Tweetalige printerversie Eentalige printerversie

Schriftelijke vraag nr. 5-3764

van Bert Anciaux (sp.a) d.d. 21 november 2011

aan de vice-eersteminister en minister van Sociale Zaken en Volksgezondheid, belast met Maatschappelijke Integratie

Internationaal Atoomagentschap - Nucleaire vervuiling - Europa - België

Internationale Organisatie voor Atoomenergie
radioactieve verontreiniging
nucleaire veiligheid
nucleaire beveiliging

Chronologie

21/11/2011Verzending vraag
7/12/2011Dossier gesloten

Heringediend als : schriftelijke vraag 5-4571

Vraag nr. 5-3764 d.d. 21 november 2011 : (Vraag gesteld in het Nederlands)

Recent meldde het Internationaal Atoomagentschap (IAEA) de detectie van weliswaar kleine maar toch uitzonderlijke hoeveelheden radioactieve stoffen, onder andere jodium-131. Het Agentschap vermoedt een bron ergens in Zuid-Oost Europa en wijt de verhoging ofwel aan een kernreactoraccident of een uitstoot afkomstig van radioactieve farmaceutische producten.

Hierbij de volgende vragen:

1) Werd er ook boven België een verhoging van radioactieve stoffen vastgesteld?
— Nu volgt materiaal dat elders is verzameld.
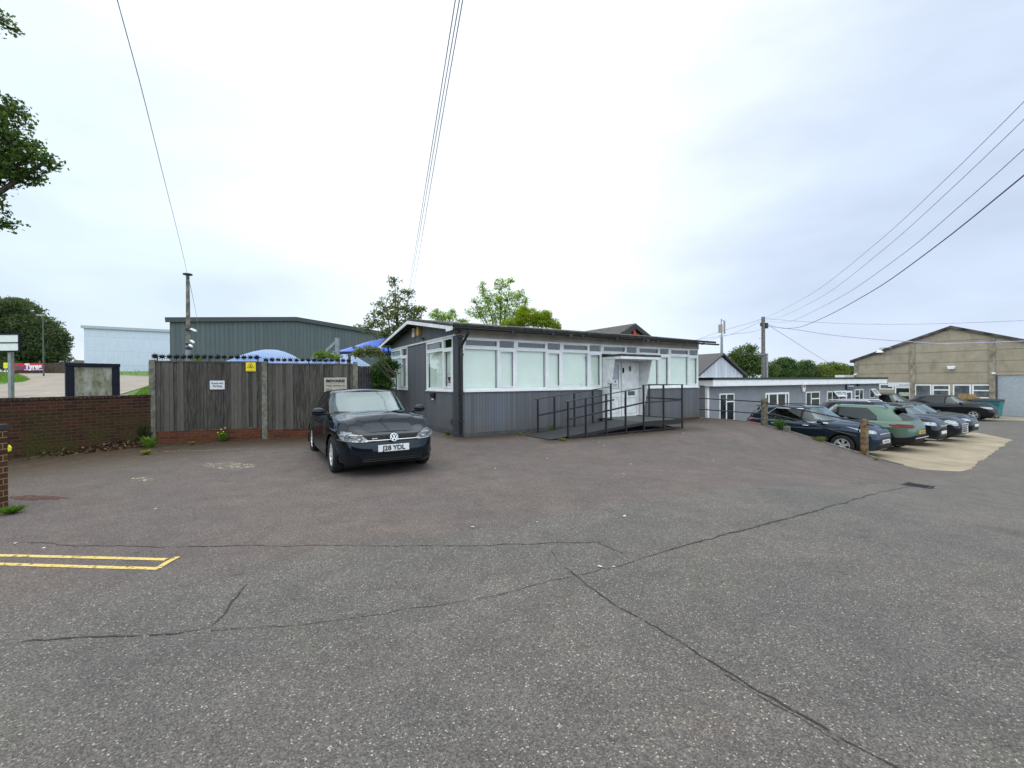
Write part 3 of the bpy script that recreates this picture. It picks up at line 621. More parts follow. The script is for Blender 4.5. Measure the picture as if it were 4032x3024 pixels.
# roof: two felt slopes with overhangs, white bargeboards, gutters
OV = .48; RG = 3.70; EZ = RG-(DB/2+OV)*.163
rf = MB(); th = .07
for s in (0, 1):
    y0 = -OV if s == 0 else DB+OV; pr = [(y0, EZ), (DB/2, RG), (DB/2, RG+th), (y0, EZ+th)]
    rf.prism(pr, 0, -.38, LA+.45)
roof = rf.build('roof', M['felt'], off)
so = MB()
for s in (0, 1):
    y0, y1 = (-OV+.03, -.012) if s == 0 else (DB+OV-.03, DB+.012)
    so.prism([(y0, EZ-.035), (y1, EZ-.035+.04), (y1, EZ-.02+.06), (y0, EZ-.012)], 0, -.33, LA+.42)
so.build('soffit', M['soffit'], roof)
bb = MB()
for s in (0, 1):
    y0 = -OV if s == 0 else DB+OV; y0b = y0 + (.42 if s == 0 else -.42)
    bb.prism([(y0, EZ-.10), (y0b, EZ-.10+.0), (y0b, EZ-.03), (DB/2, RG-.09-.03), (DB/2, RG-.004), (y0, EZ-.004)], 0, -.40, -.375)
bb.build('bargeboard', M['whitew'], roof)
MB().box(-.375, 0.02, 3.0, -.0, DB-.02, 3.01).build('eave_board', M['greypaint'], roof) if False else None
m = MB()
for i in range(20):                                       # mossy lip of felt along the eaves
    x = -.36+i*.58; m.box(x, -OV-.02, EZ+.012, x+.56, -OV+.04, EZ+th+.012+random.uniform(-.005, .012))
m.build('felt_lip', plain('mossy_felt', (.035, .037, .028), .9, var=.5, scale=10, bump=.7), roof)
g = MB(); gy, gz_ = -OV-.065, EZ-.03
prof = [(gy+.055*math.cos(t), gz_+.055*math.sin(t)) for t in [math.pi+math.pi*k/8 for k in range(9)]]; prof += [(gy+.048*math.cos(t), gz_+.004+.048*math.sin(t)) for t in [2*math.pi-math.pi*k/8 for k in range(9)]]
g.prism(prof, 0, -.36, LA+.50); gut = g.build('gutter', M['black'], off)
m = MB()
for x in (1.45, 2.9, 4.1, 5.6, 6.9, 7.6, 9.2, 10.3): m.box(x-.03, gy-.062, gz_-.06, x+.03, gy+.06, gz_+.012)
for x in (3.6, 7.1): m.box(x-.07, gy-.066, gz_-.066, x+.07, gy+.06, gz_+.014)
m.build('gutter_bracket', M['black'], gut)
MB().tube([(.06, gy, gz_-.04), (.06, gy, gz_-.14), (.06, -.13, gz_-.42), (.06, -.08, gz_-.52), (.06, -.08, .10), (.06, -.12, .04)], .038, 10).build('downpipe', M['black'], off, smooth=True)
m = MB()
for z in (gz_-.2, 2.35, 1.24, .45): m.box(.0, -.13, z-.02, .12, -.012, z+.02)
m.build('pipe_clip', M['black'], off)
MB().tube([(-.05, DB+.3, EZ-.05), (-.05, DB+.12, EZ-.35), (-.05, DB+.08, .2)], .035, 8).build('downpipe', M['black'], off)
# porch
pw = MB(); pw.box(5.50, -.004, .30, 7.28, .08, 2.44); porch = pw.build('porch_wall', M['whitew'], off)
for a0, a1 in ((5.46, 5.50), (7.28, 7.32)):
    fin = MB(); fin.prism([(-.60, 2.31), (-.008, 2.31), (-.008, .20), (-.16, .20), (-.20, .50)], 0, a0, a1); fin.build('side_fin', M['whitew'], off)
MB().box(5.44, -.92, 2.31, 7.36, -.024, 2.40).build('canopy', M['whitew'], off, bevel=.005); MB().box(5.42, -.94, 2.403, 7.38, -.022, 2.475).build('canopy_felt', M['felt'], off, bevel=.01)
dr = MB(); dr.box(6.36, -.045, .30, 7.20, -.008, 2.24); door = dr.build('door', M['whitew'], off, bevel=.004)
m = MB(); m.box(6.46, -.052, 1.27, 7.10, -.047, 1.29); m.box(6.46, -.055, .95, 7.10, -.048, .97); m.box(6.46, -.053, .38, 6.48, -.047, .95); m.box(7.08, -.053, .38, 7.10, -.047, .95); m.box(6.46, -.053, .38, 7.10, -.047, .40); m.build('panel_moulding', plain('door_shadow', (.5, .5, .5), .6, var=.05), door)
MB().box(6.66, -.060, 1.05, 7.0, -.047, 1.20).build('letterbox', plain('dull_brass', (.10, .12, .11), .5, .3), door)
m = MB(); m.box(6.40, -.058, 1.33, 6.44, -.047, 1.56); m.bar((6.42, -.08, 1.47), (6.55, -.08, 1.47), .016, .016); m.bar((6.42, -.047, 1.47), (6.42, -.085, 1.47), .016, .016); m.build('handle', M['chrome'], door)
MB().box(6.395, -.080, 1.86, 6.45, -.047, 2.04).build('keypad', M['plastic'], door); MB().lathe([(.0, -.052), (.016, -.052), (.016, -.047)], 1, 10, (6.42, 0, 1.12)).build('lock', M['black'], door)
text('house_number', '8', .26, M['ink'], door, (6.77, -.052, 2.0), RX, .006)
dr2 = MB(); dr2.box(5.56, -.04, .30, 6.30, -.008, 1.30); dr2.box(5.56, -.04, 2.16, 6.30, -.008, 2.24); dr2.box(5.56, -.04, 1.30, 5.86, -.008, 2.16); dr2.box(6.22, -.04, 1.30, 6.30, -.008, 2.16)
sd_ = dr2.build('side_door', M['whitew'], off)
MB().box(5.86, -.015, 1.30, 6.22, -.009, 2.16).build('pane', plain('sidelight_glass', (.25, .29, .33), .08, spec=.8, var=.1), sd_)
m = MB(); m.box(5.64, -.048, .98, 6.22, -.041, 1.0); m.box(5.64, -.048, .42, 6.22, -.041, .44); m.box(5.64, -.048, .44, 5.66, -.041, .98); m.box(6.2, -.048, .44, 6.22, -.041, .98); m.build('panel_moulding', MATS['door_shadow'], sd_)
MB().box(5.90, -.021, 1.32, 6.20, -.017, 1.62).build('notice', M['plate'], sd_); MB().box(5.88, -.021, 1.72, 6.06, -.017, 1.98).build('notice', plain('notice_pale', (.5, .54, .58), .6, var=.03), sd_)
m = MB(); m.box(6.03, -.025, 1.52, 6.09, -.022, 1.59); m.box(5.94, -.025, 1.44, 6.16, -.022, 1.452); m.box(5.94, -.025, 1.40, 6.16, -.022, 1.41); m.box(5.97, -.025, 1.36, 6.13, -.022, 1.37); m.box(5.89, -.025, 1.94, 6.04, -.022, 1.96); m.box(5.89, -.025, 1.84, 6.02, -.022, 1.848); m.box(5.89, -.025, 1.78, 6.02, -.022, 1.788); m.build('notice_text', MATS['grey_ink'], sd_)
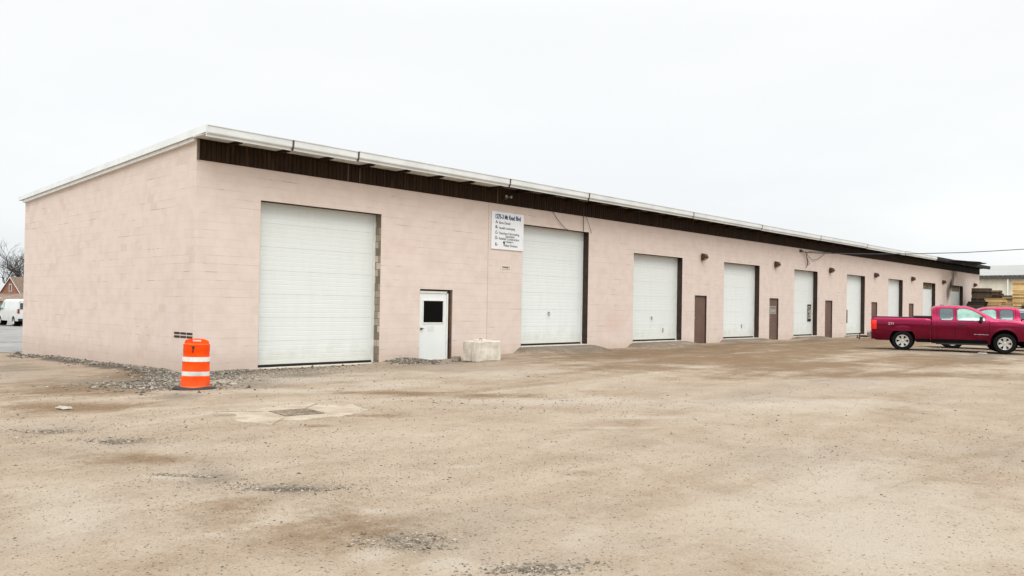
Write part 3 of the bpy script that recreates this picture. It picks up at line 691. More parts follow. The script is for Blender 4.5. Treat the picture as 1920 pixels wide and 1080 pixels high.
# white personnel door with dark window
x0, x1, z0, z1 = PD[0]
DY = .07
d = MB(); d.box(x0+.006, x0+.05, DY-.02, DY+.06, z0, z1-.06); d.box(x1-.20, x1-.14, DY-.02, DY+.06, z0, z1-.06); d.box(x0+.006, x1-.14, DY-.02, DY+.06, z1-.12, z1-.055); d.build('door_frame', M['frame_white'], bld)
d = MB(); d.box(x0+.0, x1-.004, .1, TH-.01, z0-.02, z1-.003); d.build('door_gap', M['brown_jamb'], bld)
d = MB(); d.box(x1-.10, x1-.02, .02, .09, z0, z1-.01); d.build('trim_strip', M['dark_metal'], bld)
lx0, lx1, lz0, lz1 = x0+.055, x1-.205, z0+.02, z1-.125
d = MB(); wx0, wx1, wz0, wz1 = lx0+.15, lx1-.13, lz0+1.17, lz1-.23
for q in ((lx0, wx0, lz0, lz1), (wx1, lx1, lz0, lz1), (wx0, wx1, lz0, wz0), (wx0, wx1, wz1, lz1)): d.box(q[0], q[1], DY, DY+.04, q[2], q[3])
dr = d.build('door', M['white_door'], bld, fix=False); dr['label'] = 'white personnel door with square black window'
d = MB(); e = .035
for q in ((wx0-e, wx0, wz0-e, wz1+e), (wx1, wx1+e, wz0-e, wz1+e), (wx0, wx1, wz0-e, wz0), (wx0, wx1, wz1, wz1+e)): d.box(q[0], q[1], DY-.015, DY-.001, q[2], q[3])
d.build('window_frame', M['frame_white'], dr)
d = MB(); d.box(wx0+.001, wx1-.001, DY+.012, DY+.02, wz0+.001, wz1-.001); d.build('window_pane', M['glass_dark'], dr)
d = MB(); d.box(lx0+.32, lx0+.60, DY-.002, DY-.0005, lz0+.88, lz0+1.06); d.build('faded_decal', mat('faded_decal_paint', (.69, .72, .70), .6, scale=22, var=.08), dr)
d = MB(); d.lathe([(.001, 0), (.032, 0), (.032, .012), (.012, .015), (.012, .04), (.03, .05), (.03, .065), (.001, .075)], 16, (0,0,0), 'y')
kb = d.build('door_knob', M['dark_metal'], dr, loc=(lx0+.06, DY-.002, lz0+.98)); kb.rotation_euler.z = math.pi
d = MB(); d.tube([(lx0+.06, DY-.05, lz0+.98), (lx0+.15, DY-.055, lz0+.985)], .009, 8); d.build('door_lever', M['dark_metal'], dr)
# brown personnel doors
for k, (x0, x1, z0, z1) in enumerate(PD[1:]):
    d = MB(); d.box(x0+.003, x0+.045, .012, .1, z0, z1-.003); d.box(x1-.045, x1-.003, .012, .1, z0, z1-.003); d.box(x0+.045, x1-.045, .012, .1, z1-.05, z1-.003)
    d.build('door_frame', M['brown_jamb'], bld)
    d = MB(); d.box(x0+.049, x1-.049, .05, .1, z0+.01, z1-.055); do = d.build('door', M['brown_door'], bld)
    d = MB(); d.lathe([(.001, 0), (.03, 0), (.03, .01), (.011, .014), (.011, .04), (.028, .05), (.028, .062), (.001, .07)], 14, (0,0,0), 'y')
    kb = d.build('door_knob', M['steel'], do, loc=(x0+.115, .049, z0+1.0)); kb.rotation_euler.z = math.pi
    d = MB(); d.box(x0+.085, x0+.145, .04, .05, z0+1.12, z0+1.2); d.build('deadbolt', M['steel'], do)
    for hz3 in (.25, 1.0, 1.85):
        d = MB(); d.tube([(x1-.052, .044, z0+hz3), (x1-.052, .044, z0+hz3+.1)], .009, 8); d.build('hinge', M['dark_metal'], do)
    d = MB(); d.box(x0, x1, -.03, .12, z0-.3, z0-.003); d.build('sill', M['concrete'], bld)
ns = empty('notice', (30.66, .0495, 1.46)); tag(ns, 'small white printed notice taped to a brown personnel door', 'notice')
d = MB(); d.box(0, .68, -.008, -.001, 0, .40); d.build('sheet', M['paper'], ns)
d = MB(); d.box(.06, .62, -.010, -.0085, .30, .335); d.box(.06, .62, -.010, -.0085, .25, .27); d.box(.14, .54, -.010, -.0085, .06, .075); d.build('print', M['ink'], ns)
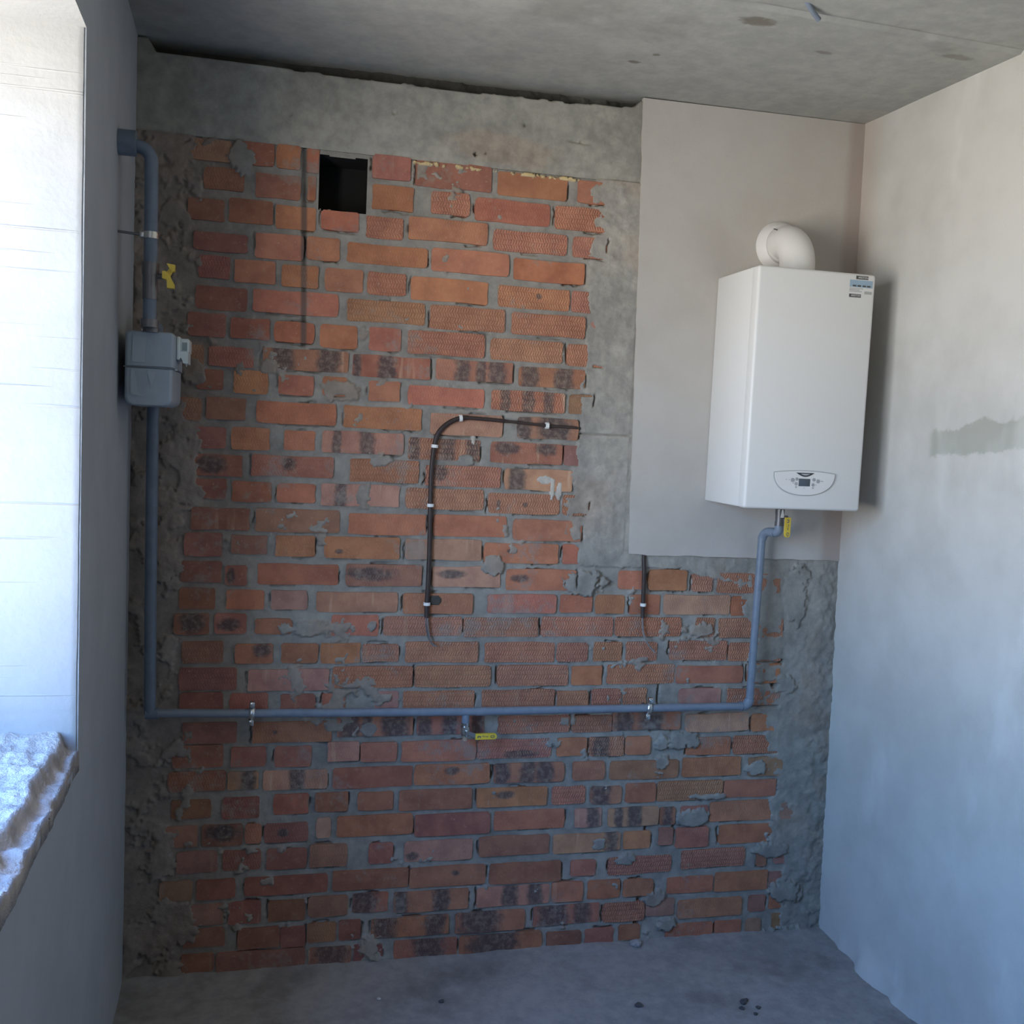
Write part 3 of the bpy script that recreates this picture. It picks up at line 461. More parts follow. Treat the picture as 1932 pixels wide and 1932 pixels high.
# ---- bricks
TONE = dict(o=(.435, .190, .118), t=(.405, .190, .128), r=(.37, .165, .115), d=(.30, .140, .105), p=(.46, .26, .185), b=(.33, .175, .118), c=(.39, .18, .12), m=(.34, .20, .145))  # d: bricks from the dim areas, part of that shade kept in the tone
rb = random.Random(11)
for row in ROWS:
    for b in row:
        x0, x1, z0, z1, ty = b[:5]; darks = b[5:]; L = x1 - x0; Hh = z1 - z0
        g = lambda s: rb.uniform(-s, s)
        nl = 3 if L > .18 else (2 if L > .08 else 1); c = rb.uniform(.003, .007); c2 = rb.uniform(.003, .007)
        pts = [(c, g(.001))] + [(L * i / nl, g(.0025)) for i in range(1, nl)] + [(L - c, g(.001)), (L + g(.001), c2), (L + g(.003), Hh * .5), (L + g(.001), Hh - c)]
        pts += [(L - c2, Hh + g(.001))] + [(L * i / nl, Hh + g(.0025)) for i in range(nl - 1, 0, -1)] + [(c2, Hh + g(.001)), (g(.001), Hh - c2), (g(.003), Hh * .5), (g(.001), c)]
        f = -rb.uniform(.0, .0042); tx, tz = g(.012), g(.02); n = len(pts)
        V = [(x, f + tx * (x - L / 2) + tz * (z - Hh / 2), z) for x, z in pts] + [(x + (.001 if x < L / 2 else -.001), .03, z) for x, z in pts]
        mb = MB(); mb.add(V, [tuple(range(n))] + [(i, n + i, n + (i + 1) % n, (i + 1) % n) for i in range(n)])
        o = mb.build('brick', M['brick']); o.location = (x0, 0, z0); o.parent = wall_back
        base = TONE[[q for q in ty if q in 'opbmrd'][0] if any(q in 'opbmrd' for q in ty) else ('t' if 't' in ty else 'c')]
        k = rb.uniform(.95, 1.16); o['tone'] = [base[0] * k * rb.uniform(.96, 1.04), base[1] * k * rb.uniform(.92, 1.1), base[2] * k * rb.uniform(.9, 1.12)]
        o['rough'] = 1.0 if 't' in ty else (.25 if rb.random() < .3 else 0.)
        o['streak'] = 1.0 if ('c' in ty or 'p' in ty) else (.35 if rb.random() < .25 else 0.)
        hh = [.01, .01, .01]
        for i in range(3):
            if i < len(darks): o['dark%d' % (i + 1)] = [darks[i][0], max(.008, abs(darks[i][1])), darks[i][2]]; hh[i] = max(.008, darks[i][3])
            else: o['dark%d' % (i + 1)] = [-1., .01, 0.]
        o['darkh'] = hh

# ---- right wall, floor, ceiling
ys = -np.arange(0, D + .001, .02) + .02; zs = np.arange(-.02, 2.80, .02)
Y, Z = np.meshgrid(ys, zs, indexing='ij'); X = right_x(Y, Z) + .006 * (fbm(Y, Z, 1.6, 8, 3) - .5) + .0025 * (fbm(Y, Z, 9, 9, 3) - .5)
X = X - .035 * sstep(.10, 0, Z) * sstep(.3, .7, fbm(Y, Z, 7, 10, 3))
grid_object('wall_right', M['right'], np.stack([X, Y, Z], -1).reshape(-1, 3), len(ys), len(zs), kind='structure')
xs = np.arange(-.1, 2.45, .015); ys = -np.arange(0, D + .05, .015) + .03
X, Y = np.meshgrid(xs, ys, indexing='ij'); Z = .010 * (fbm(X, Y, 2, 12, 4) - .5) + .003 * (fbm(X, Y, 25, 13, 3) - .5) + .012 * sstep(-.07, 0, Y) * fbm(X, Y, 18, 14, 3)
Z = Z + .014 * sstep(2.16, 2.30, X) * fbm(X, Y, 16, 15, 3)
grid_object('floor', M['floor'], np.stack([X, Y, Z], -1).reshape(-1, 3), len(xs), len(ys), kind='structure')
ys = -np.arange(0, D + .35, .012) + .25; xs = np.arange(-.55, 2.85, .03)
X, Y = np.meshgrid(xs, ys, indexing='ij'); Z = 2.7494 + .0054 * X + (-.025 + .0305 * X) * np.clip(Y, -1.3, 0) + .006 * (fbm(X, Y, 1.3, 16, 3) - .5) 
sl = np.abs(Y + .765 + .006 * (fbm(X, Y, 8, 18, 3) - .5)); Z = Z + .014 * sstep(.016, .004, sl) * sstep(1.42, 1.56, X)
Z = np.where(Y < -.765, Z - .004, Z)
grid_object('ceiling', M['ceiling'], np.stack([X, Y, Z], -1).reshape(-1, 3), len(xs), len(ys), kind='structure')
mb = MB(); mb.box(-.6, 2.9, -D - .2, -D, -.1, 2.9); mb.build('wall_front', M['floor'], kind='structure')
# left wall in four pieces around the window opening, one structure
mb = MB(); TH = .46
def lw(y0, y1, z0, z1):
    v = []
    for y in (y0, y1):
        for z in (z0, z1): v += [(left_x(y) - TH, y, z), (left_x(y), y, z)]
    mb.add(v, [(0, 1, 3, 2), (4, 6, 7, 5), (0, 4, 5, 1), (2, 3, 7, 6), (0, 2, 6, 4), (1, 5, 7, 3)])
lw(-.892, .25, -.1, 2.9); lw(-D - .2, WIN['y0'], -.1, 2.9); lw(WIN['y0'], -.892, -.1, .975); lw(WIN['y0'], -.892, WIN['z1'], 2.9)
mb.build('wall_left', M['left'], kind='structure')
# jamb lining (far reveal) with trowel lines
ax = np.arange(-TH, .0236, .006); az = np.arange(.99, 2.446, .006)
X, Z = np.meshgrid(ax, az, indexing='ij'); e1 = sstep(.012, .0, .0236 - X)
Y = -.8965 - .002 * fbm(X, Z, 4, 31, 3) + .003 * e1 + .0012 * (fbm(X, Z, 2.5, 33, 3, .6, .5, 22) - .5)
X = X + .0035 * (fbm(X * 0, Z, 9, 34, 4) - .5) * e1
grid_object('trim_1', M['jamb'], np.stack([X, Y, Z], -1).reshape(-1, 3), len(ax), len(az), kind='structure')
# rough mortar sill with a broken room-side edge
ax = np.arange(-TH, .075, .005); ay = -np.arange(.889, 2.76, .005)
X, Y = np.meshgrid(ax, ay, indexing='ij'); n = fbm(X, Y, 9, 35, 5); n2 = fbm(X, Y, 40, 37, 3)
edge_x = left_x(Y) - .034 + .060 * (fbm(X * 0, Y, 10, 38, 4) - .5)
Z = 1.020 + .024 * (n - .5) + .016 * (n2 - .5) + .014 * sstep(-1.05, -.90, Y)
dr = sstep(-.006, .010, X - edge_x); Z = Z - dr * (.030 + .022 * (fbm(X, Y, 22, 39, 4) - .5))
lim = left_x(Y) + .002 + .010 * (fbm(X * 0 + 1, Y, 20, 40, 4) - .5); out = X > lim; Z = np.where(out, .955, Z); X = np.where(out, np.minimum(X, lim), X)
grid_object('trim_2', M['sill'], np.stack([X, Y, Z], -1).reshape(-1, 3), len(ax), len(ay), kind='structure')
# soffit lining of the opening
mb = MB(); mb.add([(-TH, -.893, 2.4432), (left_x(-.893), -.893, 2.4432), (left_x(WIN['y0']), WIN['y0'], 2.4432), (-TH, WIN['y0'], 2.4432)] + [(-TH, -.893, 2.4420), (left_x(-.893) + .0005, -.893, 2.4420), (left_x(WIN['y0']) + .0005, WIN['y0'], 2.4420), (-TH, WIN['y0'], 2.4420)],
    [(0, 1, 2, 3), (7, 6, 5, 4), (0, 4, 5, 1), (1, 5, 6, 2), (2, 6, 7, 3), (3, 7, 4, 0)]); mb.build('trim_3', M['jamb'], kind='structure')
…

Zo ja, welke waarden en met welke veiligheidseffecten voor de volksgezondheid? Zo niet, hoe komt het dat België hieraan ontsnapte, dit in tegenstelling tot andere landen van de Europese Unie?

2) Kon men ondertussen de oorzaak of oorzaken van deze verhoging vaststellen? Zo ja, waar lag/lagen deze? Zo niet, hoe komt het dat dit zo moeilijk blijkt?